** BEGIN Given material **
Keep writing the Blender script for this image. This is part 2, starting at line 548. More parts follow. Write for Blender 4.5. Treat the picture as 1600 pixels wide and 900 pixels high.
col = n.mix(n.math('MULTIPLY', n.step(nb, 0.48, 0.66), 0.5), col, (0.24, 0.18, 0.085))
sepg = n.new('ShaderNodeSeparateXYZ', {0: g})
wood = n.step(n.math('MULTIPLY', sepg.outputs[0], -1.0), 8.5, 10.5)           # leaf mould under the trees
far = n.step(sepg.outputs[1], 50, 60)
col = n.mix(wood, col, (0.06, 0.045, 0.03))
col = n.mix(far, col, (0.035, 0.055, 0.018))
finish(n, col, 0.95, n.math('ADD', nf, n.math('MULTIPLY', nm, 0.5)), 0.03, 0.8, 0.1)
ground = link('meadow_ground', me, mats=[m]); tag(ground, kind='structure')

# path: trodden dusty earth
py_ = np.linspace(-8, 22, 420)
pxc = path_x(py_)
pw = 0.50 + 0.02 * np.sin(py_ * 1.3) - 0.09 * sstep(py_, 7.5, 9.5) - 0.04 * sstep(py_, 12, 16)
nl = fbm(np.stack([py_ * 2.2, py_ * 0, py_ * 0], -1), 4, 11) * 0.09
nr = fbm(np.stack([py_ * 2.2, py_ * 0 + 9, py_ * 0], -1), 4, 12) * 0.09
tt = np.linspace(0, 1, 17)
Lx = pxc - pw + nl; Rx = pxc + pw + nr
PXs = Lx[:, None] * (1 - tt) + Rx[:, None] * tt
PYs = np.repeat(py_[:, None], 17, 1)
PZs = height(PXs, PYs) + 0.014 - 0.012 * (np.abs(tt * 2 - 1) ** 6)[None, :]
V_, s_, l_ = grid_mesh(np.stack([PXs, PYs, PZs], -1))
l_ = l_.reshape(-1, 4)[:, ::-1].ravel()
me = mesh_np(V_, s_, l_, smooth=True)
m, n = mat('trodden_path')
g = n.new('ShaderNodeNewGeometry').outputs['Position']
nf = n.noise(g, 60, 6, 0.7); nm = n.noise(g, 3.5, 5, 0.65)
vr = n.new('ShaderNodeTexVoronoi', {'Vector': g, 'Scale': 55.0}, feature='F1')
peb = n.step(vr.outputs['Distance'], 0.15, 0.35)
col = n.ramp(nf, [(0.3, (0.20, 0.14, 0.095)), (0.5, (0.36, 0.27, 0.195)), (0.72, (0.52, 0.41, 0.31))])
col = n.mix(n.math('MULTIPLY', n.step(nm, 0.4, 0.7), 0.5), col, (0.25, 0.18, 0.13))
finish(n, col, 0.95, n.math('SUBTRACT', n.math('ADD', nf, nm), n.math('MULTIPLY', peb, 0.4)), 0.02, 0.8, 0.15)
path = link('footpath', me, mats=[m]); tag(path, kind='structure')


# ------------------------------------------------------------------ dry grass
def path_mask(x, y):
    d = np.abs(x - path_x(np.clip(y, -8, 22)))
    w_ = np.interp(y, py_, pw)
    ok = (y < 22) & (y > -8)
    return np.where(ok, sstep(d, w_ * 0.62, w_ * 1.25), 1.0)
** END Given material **
- _Written task_
Search the data above for the word "finish", then gather each line in which it appears.

- _Completed exercise_
finish(n, col, 0.95, n.math('ADD', nf, n.math('MULTIPLY', nm, 0.5)), 0.03, 0.8, 0.1)
finish(n, col, 0.95, n.math('SUBTRACT', n.math('ADD', nf, nm), n.math('MULTIPLY', peb, 0.4)), 0.02, 0.8, 0.15)